───── INPUT
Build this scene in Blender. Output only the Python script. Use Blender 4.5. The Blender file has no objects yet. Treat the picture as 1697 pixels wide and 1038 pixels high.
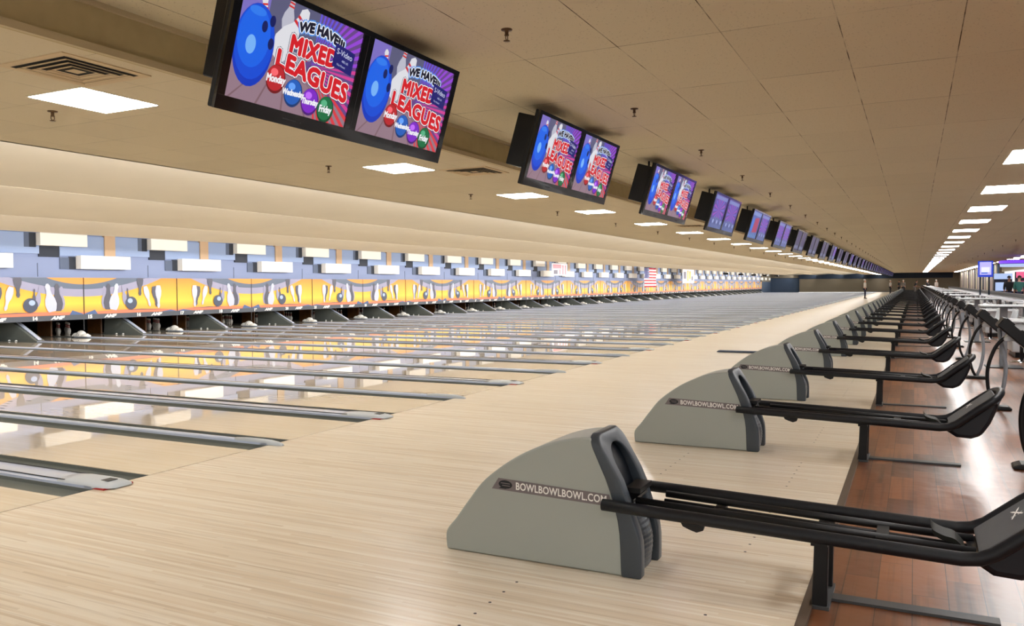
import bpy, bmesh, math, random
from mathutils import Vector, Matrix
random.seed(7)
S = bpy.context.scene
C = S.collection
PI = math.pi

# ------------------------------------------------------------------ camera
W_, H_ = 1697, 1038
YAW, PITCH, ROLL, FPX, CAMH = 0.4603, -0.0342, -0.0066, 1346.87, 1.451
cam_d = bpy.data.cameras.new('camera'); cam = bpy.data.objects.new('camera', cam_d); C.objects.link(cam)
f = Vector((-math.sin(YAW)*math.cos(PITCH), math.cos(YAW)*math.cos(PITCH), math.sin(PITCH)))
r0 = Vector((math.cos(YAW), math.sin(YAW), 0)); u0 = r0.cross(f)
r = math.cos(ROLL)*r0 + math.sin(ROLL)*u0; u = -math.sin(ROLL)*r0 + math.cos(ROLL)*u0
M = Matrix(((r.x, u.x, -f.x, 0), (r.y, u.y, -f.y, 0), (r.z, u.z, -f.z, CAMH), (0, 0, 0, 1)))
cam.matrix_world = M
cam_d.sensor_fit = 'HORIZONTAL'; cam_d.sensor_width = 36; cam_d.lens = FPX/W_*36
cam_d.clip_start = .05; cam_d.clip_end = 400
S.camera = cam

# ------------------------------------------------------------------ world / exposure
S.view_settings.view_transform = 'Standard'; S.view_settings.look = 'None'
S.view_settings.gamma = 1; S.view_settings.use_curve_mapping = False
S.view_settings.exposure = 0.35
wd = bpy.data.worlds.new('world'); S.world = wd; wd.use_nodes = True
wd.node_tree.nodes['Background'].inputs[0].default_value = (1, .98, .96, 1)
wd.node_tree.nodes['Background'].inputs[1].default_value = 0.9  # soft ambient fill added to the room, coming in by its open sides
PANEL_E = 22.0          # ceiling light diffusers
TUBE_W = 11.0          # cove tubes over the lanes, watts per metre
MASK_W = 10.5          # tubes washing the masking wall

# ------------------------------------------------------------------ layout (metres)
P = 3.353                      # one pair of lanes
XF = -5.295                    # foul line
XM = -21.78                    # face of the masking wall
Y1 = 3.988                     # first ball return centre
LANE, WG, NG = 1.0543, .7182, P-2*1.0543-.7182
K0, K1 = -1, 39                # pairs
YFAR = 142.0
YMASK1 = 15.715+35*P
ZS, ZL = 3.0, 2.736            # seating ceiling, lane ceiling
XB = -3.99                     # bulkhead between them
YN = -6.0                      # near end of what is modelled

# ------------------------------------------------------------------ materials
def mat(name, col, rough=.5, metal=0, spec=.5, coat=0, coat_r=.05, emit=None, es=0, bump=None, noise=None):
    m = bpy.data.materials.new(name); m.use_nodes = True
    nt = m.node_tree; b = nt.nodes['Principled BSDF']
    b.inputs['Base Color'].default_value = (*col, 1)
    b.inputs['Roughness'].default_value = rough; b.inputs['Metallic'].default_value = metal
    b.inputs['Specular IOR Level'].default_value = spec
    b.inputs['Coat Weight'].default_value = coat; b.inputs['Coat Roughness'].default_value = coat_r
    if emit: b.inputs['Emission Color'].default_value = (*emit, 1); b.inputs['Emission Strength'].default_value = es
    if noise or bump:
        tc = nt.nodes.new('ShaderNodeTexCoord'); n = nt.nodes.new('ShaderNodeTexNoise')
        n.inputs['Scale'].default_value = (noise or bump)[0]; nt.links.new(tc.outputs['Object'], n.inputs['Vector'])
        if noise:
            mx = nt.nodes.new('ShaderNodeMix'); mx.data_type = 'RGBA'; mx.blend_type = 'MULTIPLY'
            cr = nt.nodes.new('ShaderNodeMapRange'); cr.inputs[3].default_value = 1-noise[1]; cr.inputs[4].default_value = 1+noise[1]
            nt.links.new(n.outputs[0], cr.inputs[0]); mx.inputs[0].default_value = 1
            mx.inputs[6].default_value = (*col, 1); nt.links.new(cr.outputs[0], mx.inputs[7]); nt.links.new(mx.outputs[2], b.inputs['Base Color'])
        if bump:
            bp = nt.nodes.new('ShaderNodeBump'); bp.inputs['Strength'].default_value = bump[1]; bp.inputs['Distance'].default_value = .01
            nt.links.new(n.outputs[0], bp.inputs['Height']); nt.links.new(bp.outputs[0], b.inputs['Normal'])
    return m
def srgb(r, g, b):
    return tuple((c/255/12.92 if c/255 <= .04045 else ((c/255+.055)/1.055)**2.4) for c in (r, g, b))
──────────
───── INPUT
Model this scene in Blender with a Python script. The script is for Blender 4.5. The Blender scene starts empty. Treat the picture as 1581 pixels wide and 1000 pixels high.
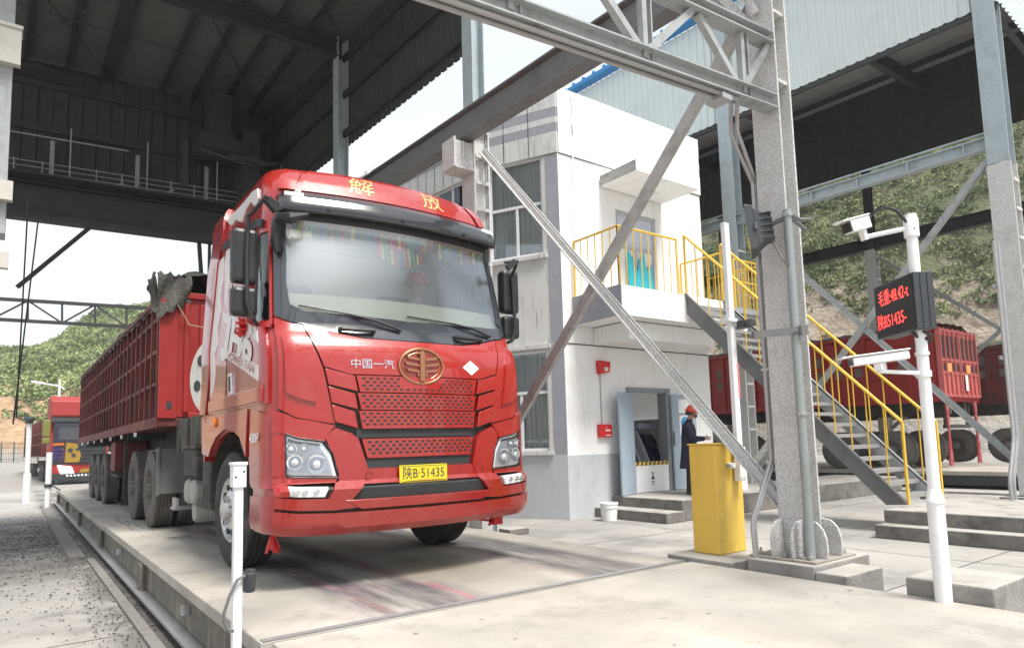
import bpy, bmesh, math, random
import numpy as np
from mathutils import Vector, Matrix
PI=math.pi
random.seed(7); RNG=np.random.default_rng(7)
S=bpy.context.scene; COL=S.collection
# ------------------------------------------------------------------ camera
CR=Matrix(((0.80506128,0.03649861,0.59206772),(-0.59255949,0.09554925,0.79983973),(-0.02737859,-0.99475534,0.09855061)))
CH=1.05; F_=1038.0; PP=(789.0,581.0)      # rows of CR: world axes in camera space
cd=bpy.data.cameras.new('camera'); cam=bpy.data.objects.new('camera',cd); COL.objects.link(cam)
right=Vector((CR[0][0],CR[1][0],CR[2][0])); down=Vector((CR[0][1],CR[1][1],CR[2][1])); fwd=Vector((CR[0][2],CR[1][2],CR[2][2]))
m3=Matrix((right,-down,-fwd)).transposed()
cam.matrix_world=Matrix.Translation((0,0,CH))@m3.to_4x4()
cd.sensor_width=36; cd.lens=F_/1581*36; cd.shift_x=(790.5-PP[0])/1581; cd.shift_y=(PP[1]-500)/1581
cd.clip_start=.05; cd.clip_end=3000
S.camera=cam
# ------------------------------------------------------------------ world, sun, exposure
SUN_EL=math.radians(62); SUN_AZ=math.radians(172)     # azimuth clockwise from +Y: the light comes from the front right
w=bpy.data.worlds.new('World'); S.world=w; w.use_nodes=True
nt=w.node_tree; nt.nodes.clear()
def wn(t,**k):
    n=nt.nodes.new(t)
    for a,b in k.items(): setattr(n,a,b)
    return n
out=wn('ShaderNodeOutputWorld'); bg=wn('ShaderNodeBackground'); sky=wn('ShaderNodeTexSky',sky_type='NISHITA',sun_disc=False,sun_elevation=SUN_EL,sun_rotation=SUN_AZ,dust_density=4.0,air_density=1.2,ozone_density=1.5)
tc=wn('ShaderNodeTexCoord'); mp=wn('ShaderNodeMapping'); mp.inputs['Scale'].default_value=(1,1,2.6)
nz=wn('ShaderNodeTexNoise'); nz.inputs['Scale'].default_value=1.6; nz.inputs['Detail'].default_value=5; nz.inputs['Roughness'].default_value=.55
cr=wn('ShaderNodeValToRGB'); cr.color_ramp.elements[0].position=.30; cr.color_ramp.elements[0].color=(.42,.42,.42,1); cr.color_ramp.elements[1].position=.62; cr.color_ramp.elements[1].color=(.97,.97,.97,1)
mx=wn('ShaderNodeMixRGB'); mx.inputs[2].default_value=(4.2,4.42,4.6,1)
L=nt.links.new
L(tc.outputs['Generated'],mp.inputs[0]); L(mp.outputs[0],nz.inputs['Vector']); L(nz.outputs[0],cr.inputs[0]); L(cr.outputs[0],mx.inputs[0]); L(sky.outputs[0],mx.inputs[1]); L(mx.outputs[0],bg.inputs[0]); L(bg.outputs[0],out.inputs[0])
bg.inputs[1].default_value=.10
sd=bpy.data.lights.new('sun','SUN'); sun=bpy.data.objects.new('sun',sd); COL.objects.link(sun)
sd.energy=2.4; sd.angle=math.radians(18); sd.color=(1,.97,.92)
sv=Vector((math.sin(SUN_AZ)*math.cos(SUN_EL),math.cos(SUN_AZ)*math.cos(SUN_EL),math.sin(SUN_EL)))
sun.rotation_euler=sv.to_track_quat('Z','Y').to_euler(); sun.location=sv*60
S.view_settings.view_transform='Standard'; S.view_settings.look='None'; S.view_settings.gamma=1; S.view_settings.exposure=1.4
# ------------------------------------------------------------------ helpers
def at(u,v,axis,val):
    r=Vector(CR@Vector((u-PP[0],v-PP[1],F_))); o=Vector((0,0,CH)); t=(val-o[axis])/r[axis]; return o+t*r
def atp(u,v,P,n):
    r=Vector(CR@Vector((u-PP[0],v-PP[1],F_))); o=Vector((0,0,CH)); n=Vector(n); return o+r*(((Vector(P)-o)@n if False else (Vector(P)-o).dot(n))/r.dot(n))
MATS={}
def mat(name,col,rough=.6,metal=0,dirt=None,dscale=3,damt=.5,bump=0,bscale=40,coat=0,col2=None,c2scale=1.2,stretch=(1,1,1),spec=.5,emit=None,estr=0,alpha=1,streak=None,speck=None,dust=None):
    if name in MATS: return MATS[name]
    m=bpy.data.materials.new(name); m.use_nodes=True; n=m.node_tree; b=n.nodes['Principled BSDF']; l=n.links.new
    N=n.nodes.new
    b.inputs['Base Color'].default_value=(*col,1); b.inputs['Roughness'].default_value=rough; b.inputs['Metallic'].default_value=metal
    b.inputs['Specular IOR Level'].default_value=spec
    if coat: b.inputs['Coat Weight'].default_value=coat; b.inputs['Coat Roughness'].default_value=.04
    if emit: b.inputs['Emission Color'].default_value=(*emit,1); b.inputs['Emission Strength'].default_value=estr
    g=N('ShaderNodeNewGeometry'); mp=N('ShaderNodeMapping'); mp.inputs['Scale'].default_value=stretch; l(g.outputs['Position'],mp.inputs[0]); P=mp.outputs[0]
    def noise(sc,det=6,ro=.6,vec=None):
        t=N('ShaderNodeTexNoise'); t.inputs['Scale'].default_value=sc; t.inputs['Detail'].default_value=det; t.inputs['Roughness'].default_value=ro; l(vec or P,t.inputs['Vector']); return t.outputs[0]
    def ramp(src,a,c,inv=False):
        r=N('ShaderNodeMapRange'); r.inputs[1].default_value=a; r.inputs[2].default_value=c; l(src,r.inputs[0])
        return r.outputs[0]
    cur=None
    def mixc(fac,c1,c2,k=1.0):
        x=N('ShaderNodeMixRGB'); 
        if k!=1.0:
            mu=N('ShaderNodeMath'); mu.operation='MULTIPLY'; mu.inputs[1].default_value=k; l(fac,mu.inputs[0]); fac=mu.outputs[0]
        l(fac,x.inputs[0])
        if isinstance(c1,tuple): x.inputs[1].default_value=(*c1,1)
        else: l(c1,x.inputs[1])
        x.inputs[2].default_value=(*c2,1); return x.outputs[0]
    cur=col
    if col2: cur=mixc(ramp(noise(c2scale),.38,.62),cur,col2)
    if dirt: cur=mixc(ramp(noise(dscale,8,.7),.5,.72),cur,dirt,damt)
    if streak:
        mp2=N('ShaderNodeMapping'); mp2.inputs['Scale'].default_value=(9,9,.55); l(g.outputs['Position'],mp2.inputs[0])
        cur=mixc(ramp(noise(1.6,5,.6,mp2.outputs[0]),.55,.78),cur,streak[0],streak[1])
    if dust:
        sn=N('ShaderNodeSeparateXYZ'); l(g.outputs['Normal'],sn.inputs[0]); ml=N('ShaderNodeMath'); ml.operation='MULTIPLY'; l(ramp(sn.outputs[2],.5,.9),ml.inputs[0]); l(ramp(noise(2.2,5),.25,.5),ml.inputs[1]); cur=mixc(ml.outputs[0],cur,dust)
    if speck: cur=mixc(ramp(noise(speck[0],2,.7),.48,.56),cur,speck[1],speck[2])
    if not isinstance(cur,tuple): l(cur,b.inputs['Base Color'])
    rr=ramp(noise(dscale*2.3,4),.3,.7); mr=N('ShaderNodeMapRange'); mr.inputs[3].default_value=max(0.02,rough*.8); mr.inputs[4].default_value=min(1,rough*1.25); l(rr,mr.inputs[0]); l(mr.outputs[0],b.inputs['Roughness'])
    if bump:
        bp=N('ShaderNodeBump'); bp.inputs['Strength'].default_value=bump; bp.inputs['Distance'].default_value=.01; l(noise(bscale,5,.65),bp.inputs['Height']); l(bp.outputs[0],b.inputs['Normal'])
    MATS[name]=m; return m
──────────
→ **DESCRIPTION OF THE TASK**: Print exactly what appears from the line holding "Build this scene" down to the line holding "PI = math.pi", both ends kept, leaving out the pictures.

→ **SOLUTION**:
Build this scene in Blender. Output only the Python script. Use Blender 4.5. The Blender file has no objects yet. Treat the picture as 1697 pixels wide and 1038 pixels high.
import bpy, bmesh, math, random
from mathutils import Vector, Matrix
random.seed(7)
S = bpy.context.scene
C = S.collection
PI = math.pi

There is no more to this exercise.